La oración es el corazón de la vida de la Comunidad de Sant’Egidio, su primera “obra”. Cuando termina el día todas las Comunidades, tanto si son grandes como si son pequeñas, se reúnen alrededor del Señor para escuchar su Palabra y dirigirse a Él en su invocación. Los discípulos no pueden sino estar a los pies de Jesús, como María de Betania, para elegir la “mejor parte” (Lc 10,42) y aprender de Él sus mismos sentimientos (cfr. Flp 2,5).

Siempre que la Comunidad vuelve al Señor, hace suya la súplica del discípulo anónimo: “¡Señor, enséñanos a orar” (Lc 11,1). Y Jesús, maestro de oración, continúa contestando: “Cuando oréis, decid: Abbá, Padre”.

Cuando oramos, aunque lo hagamos dentro de nuestro corazón, nunca estamos aislados ni somos huérfanos, porque somos en todo momento miembros de la familia del Señor. En la oración común se ve claramente, además del misterio de la filiación, el de la fraternidad.

Las Comunidades de Sant'Egidio que hay por el mundo se reúnen en los distintos lugares que destinan a la oración y presentan al Señor las esperanzas y los dolores de los hombres y mujeres “vejados y abatidos” de los que habla el Evangelio (Mt 9,37).

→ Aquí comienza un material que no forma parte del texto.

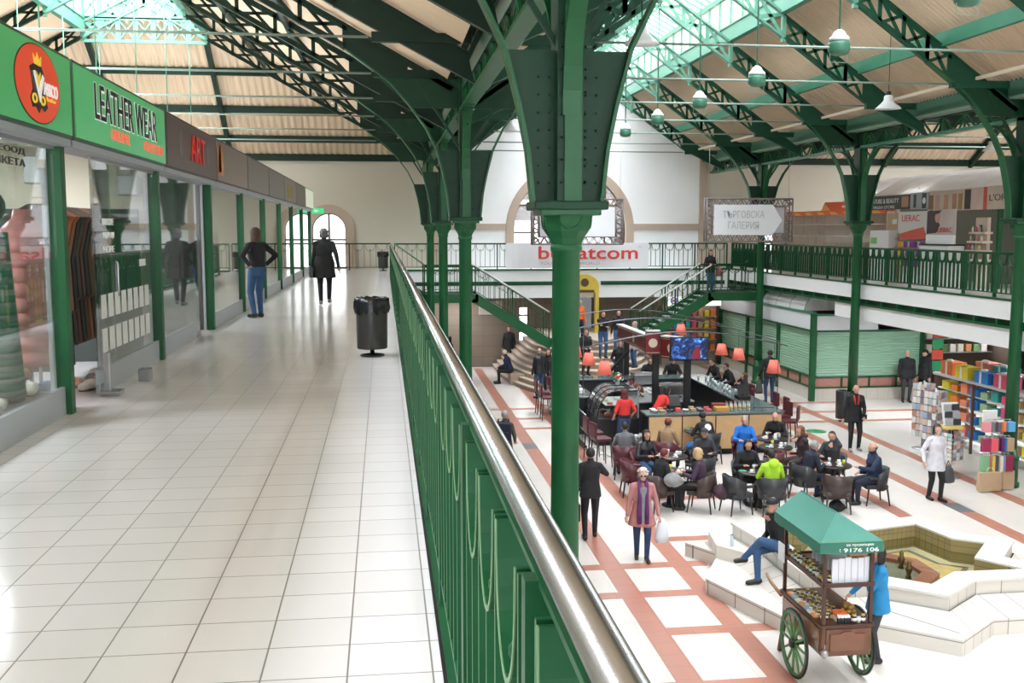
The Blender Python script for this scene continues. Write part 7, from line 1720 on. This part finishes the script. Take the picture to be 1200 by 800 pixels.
for k in range(3):
    for j in range(2): mb = MB(); mb.bbox(13.17 + j * .2, 13.35 + j * .2, 22.44 + k * .05, 22.47 + k * .05, 1.26 + k * .17, 1.41 + k * .17, mat('book_dark', (.05, .05, .06), .4) if (k + j) % 2 else mat('book_grey', (.4, .4, .42), .4), .004); mb.build('book', t)
t = thing('gift_bag_stand', (13.65, 21.35, 0), 'wire stand hung with coloured gift bags beside the right column', 'display stand')
mb = MB(); mb.tube([(13.65, 21.35, 0), (13.65, 21.35, 1.75)], .02, STEEL, 8); mb.lathe([(.28, 0), (.28, .02), (.05, .05)], (13.65, 21.35, 0), STEEL, 18)
for z in (.85, 1.25, 1.62): mb.tube([(13.3, 21.2, z), (14.0, 21.2, z)], .008, STEEL, 5); mb.tube([(13.65, 21.35, z), (13.65, 21.2, z)], .008, STEEL, 5)
mb.build('frame', t)
mb = MB(); mb.bbox(13.38, 13.72, 21.28, 21.34, 1.52, 1.82, PAPER, .01); mb.build('paper_roll', t)
bagc = {0: [((.22, .45, .24), 'green'), ((.55, .1, .15), 'crimson'), ((.7, .5, .1), 'ochre'), ((.1, .1, .12), 'black'), ((.75, .7, .6), 'cream'), ((.3, .3, .55), 'violet'), ((.30, .03, .08), 'burgundy')],
        1: [((.35, .03, .10), 'purple red'), ((.2, .05, .04), 'brown'), ((.80, .12, .14), 'coral red'), ((.1, .1, .1), 'dark'), ((.15, .02, .15), 'plum'), ((.03, .2, .55), 'blue'), ((.5, .35, .2), 'tan')],
        2: [((.8, .3, .35), 'pink'), ((.25, .2, .2), 'dark grey'), ((.15, .1, .15), 'black plum'), ((.8, .25, .1), 'orange'), ((.12, .4, .7), 'light blue')]}
for lv, L in bagc.items():
    z = (.85, 1.25, 1.62)[lv]; n = len(L)
    for i, (c, nm) in enumerate(L):
        x = 13.36 + i * .58 / (n - 1); w = .13 if i in (0, n - 1) or (lv == 1 and i == 2) else .03; hh = (.36, .30, .22)[lv]
        t = thing('gift_bag', (x, 21.15, z - hh), '%s gift bag hanging on the %s row of the wire stand' % (nm, ('lowest', 'middle', 'top')[lv]), 'gift bag')
        mb = MB(); mb.bbox(x - w / 2 - .02, x + w / 2 + .02, 21.06 + (i % 2) * .03, 21.18, z - hh - .04, z - .04, mat('bag_' + nm.replace(' ', '_'), c, .45), .006); mb.build('bag_body', t)
        mb = MB(); mb.tube([(x - .03, 21.13, z - .04), (x, 21.17, z + .01), (x + .03, 21.13, z - .04)], .004, PAPER, 5); mb.build('handle', t)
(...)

En aquella gente de entonces se incluyen los habitantes de las ciudades contemporáneas, los pobres que son marginados de la vida, todos aquellos que esperan que alguien les contrate (cfr. Mt 20).

La oración común recoge el grito, la aspiración, el deseo de paz, de curación, de sentido de la vida y de salvación que hay en los hombres y las mujeres de este mundo. La oración nunca es vacía. Sube incesante al Señor para que el llanto se transforme en alegría, la desesperación en felicidad, la angustia en esperanza y la soledad en comunión. Y para que el Reino de Dios llegue pronto a los hombres.